Weather-wise, moving from Wichita to Anchorage couldn’t haven’t been more drastic.  It was the first week of August 2012.  I spent the last two weeks in Wichita in a poorly air-conditioned house during 100° days preparing to move.  The nights were no reprieve, as it rarely dropped below 85° after the sun went down.  There was no rain, no humidity, just a steady hot wind coming across the plains and drying out every bit of you.  I stepped onto a plane at 8am when it already was 95°; then stepped off much further north where the high for the day was 55°.  Overcast.  Foggy.  The clouds curling along the mountains as if screaming for attention.  The roads were wet, but not from rain but just not having a good reason to get dry.

There’s a song lyric I love, “Summer’s beginning to give up the fight”.  As much as I love that lyric, I don’t really see that here.  Wichita, like SoCal, goes from the bursting heat of summer to the dried leftover of what couldn’t survive.  Around here, it’s Spring that gives up the fight.

In Anchorage, summer never really won.  The warmth hovered like a reason to wear a t-shirt, but the mornings came with that wet mist it hid in the corner.  I liked it that way, though.  I would keep the windows open all the time, wrapping myself in blankets, even for months into the fall.  I could smell the plants, the trees, the moss, the dirt.  The cool air surrounding me reminding me that life lived there.

When I first moved to Anchorage in 2012, I lived in a small apartment rented by the week.  Fully furnished, it was intended for long term vacationers (and Mormon missionaries, but that’s a different story).  I cooked fish curries, pancakes, potatoes sitting at a barstool counter.  The TV didn’t work, so I would spend my evenings streaming shows in the early days of Netflix.  I went to bed early, though, not to sleep but to lie in that bed, comfortable and warmly tucked, to listen to the world and to feel the cool air come in.  The part of town I was in was actually a bit sketchy.  One night there was an angry discussion between a homeless gentleman and a guy who just wanted to go home.  I remember nothing of the details of that discussion, but I remember it for the air, the cool, the comfort I felt in that little apartment.
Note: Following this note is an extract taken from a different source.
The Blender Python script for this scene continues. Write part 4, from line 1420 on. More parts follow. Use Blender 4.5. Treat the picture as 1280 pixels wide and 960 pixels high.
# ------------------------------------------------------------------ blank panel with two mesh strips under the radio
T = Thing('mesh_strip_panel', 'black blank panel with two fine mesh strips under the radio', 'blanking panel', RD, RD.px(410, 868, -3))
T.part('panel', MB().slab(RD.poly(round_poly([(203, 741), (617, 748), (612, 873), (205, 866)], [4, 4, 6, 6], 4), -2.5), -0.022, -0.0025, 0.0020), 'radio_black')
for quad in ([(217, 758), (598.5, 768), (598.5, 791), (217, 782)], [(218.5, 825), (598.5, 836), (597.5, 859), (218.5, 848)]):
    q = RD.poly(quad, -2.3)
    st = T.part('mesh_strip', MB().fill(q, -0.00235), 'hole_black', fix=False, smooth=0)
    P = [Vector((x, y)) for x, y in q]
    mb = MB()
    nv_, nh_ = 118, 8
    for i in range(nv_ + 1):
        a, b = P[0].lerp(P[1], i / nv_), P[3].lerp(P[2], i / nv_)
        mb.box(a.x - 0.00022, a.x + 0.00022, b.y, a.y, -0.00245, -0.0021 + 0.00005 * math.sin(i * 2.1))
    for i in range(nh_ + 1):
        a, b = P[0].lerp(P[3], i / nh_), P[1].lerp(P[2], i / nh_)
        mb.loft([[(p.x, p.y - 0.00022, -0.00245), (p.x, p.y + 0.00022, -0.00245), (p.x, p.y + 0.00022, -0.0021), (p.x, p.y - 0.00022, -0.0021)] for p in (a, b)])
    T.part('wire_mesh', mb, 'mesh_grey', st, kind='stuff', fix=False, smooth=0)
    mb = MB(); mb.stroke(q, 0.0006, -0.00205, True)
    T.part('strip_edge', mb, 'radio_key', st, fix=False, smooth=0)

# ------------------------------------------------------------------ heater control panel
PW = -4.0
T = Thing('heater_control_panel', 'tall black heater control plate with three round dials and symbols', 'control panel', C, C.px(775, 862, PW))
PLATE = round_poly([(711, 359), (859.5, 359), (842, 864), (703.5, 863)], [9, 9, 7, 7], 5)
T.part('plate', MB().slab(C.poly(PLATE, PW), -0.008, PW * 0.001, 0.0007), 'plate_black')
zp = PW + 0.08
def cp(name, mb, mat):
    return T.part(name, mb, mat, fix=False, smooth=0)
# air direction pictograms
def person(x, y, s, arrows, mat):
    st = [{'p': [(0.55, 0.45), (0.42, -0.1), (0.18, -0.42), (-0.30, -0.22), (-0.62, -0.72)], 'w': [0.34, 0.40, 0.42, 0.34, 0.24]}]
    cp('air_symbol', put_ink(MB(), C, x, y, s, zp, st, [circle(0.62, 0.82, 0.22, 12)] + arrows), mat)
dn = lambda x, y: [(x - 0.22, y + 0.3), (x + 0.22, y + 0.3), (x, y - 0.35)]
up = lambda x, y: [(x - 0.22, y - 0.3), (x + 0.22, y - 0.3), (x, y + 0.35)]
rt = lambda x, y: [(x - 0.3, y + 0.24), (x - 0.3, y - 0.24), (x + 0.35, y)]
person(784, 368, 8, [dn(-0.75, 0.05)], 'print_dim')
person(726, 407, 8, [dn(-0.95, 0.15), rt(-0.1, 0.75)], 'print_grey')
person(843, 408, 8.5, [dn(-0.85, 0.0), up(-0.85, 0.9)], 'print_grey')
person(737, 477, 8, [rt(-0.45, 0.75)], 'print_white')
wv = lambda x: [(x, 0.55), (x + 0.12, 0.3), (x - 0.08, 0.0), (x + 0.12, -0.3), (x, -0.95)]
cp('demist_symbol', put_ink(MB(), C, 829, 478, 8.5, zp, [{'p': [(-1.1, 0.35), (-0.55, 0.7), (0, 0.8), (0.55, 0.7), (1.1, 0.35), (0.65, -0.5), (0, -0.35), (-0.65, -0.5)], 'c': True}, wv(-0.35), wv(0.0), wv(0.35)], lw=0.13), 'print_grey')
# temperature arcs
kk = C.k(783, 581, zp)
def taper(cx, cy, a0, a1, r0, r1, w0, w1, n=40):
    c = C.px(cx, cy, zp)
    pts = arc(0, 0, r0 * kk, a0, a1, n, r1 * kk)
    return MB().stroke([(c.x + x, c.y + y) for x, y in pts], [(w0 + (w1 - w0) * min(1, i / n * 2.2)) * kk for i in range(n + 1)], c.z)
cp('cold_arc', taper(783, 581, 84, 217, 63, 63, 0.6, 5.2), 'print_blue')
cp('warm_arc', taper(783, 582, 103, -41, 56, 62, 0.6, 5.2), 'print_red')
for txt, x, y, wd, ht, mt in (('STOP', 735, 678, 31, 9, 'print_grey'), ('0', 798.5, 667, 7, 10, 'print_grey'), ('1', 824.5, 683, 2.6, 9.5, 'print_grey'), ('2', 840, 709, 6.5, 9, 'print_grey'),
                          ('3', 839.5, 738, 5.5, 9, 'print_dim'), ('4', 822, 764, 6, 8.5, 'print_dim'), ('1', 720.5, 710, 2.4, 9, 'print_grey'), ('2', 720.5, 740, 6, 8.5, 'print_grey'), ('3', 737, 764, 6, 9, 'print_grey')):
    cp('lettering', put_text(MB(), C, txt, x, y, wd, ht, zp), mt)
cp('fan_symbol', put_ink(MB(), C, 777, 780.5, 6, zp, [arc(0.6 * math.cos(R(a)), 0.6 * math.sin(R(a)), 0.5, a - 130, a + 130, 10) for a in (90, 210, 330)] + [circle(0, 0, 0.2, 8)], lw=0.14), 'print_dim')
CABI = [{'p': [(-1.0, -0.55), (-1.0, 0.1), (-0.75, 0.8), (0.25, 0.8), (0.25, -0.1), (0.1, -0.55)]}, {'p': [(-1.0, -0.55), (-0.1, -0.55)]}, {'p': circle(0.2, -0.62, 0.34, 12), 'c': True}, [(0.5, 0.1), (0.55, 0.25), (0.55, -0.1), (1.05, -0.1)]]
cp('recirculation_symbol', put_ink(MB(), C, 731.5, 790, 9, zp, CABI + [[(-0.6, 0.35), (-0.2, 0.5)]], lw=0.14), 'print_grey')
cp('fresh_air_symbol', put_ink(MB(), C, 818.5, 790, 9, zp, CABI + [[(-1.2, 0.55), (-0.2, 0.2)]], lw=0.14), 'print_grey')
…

I sometimes think that a good conversation can begin just with talk of the weather.  That’s not really my point with this post.  I just liked how the weather these last couple of days made me remember a happy time in my past.  The last couple of weeks, I’ve struggled to keep the blog going, struggled to find something worth writing about.  I’ve had a couple of little challenges to my memory, so I began to think maybe it’s timed to capture some of those things I want to remember.  So I might be using this blog to capture them, remember them, share them.

If you have a problem with that and you would rather talk about the weather … I hear that the weather channel does some things with maps and hurricanes.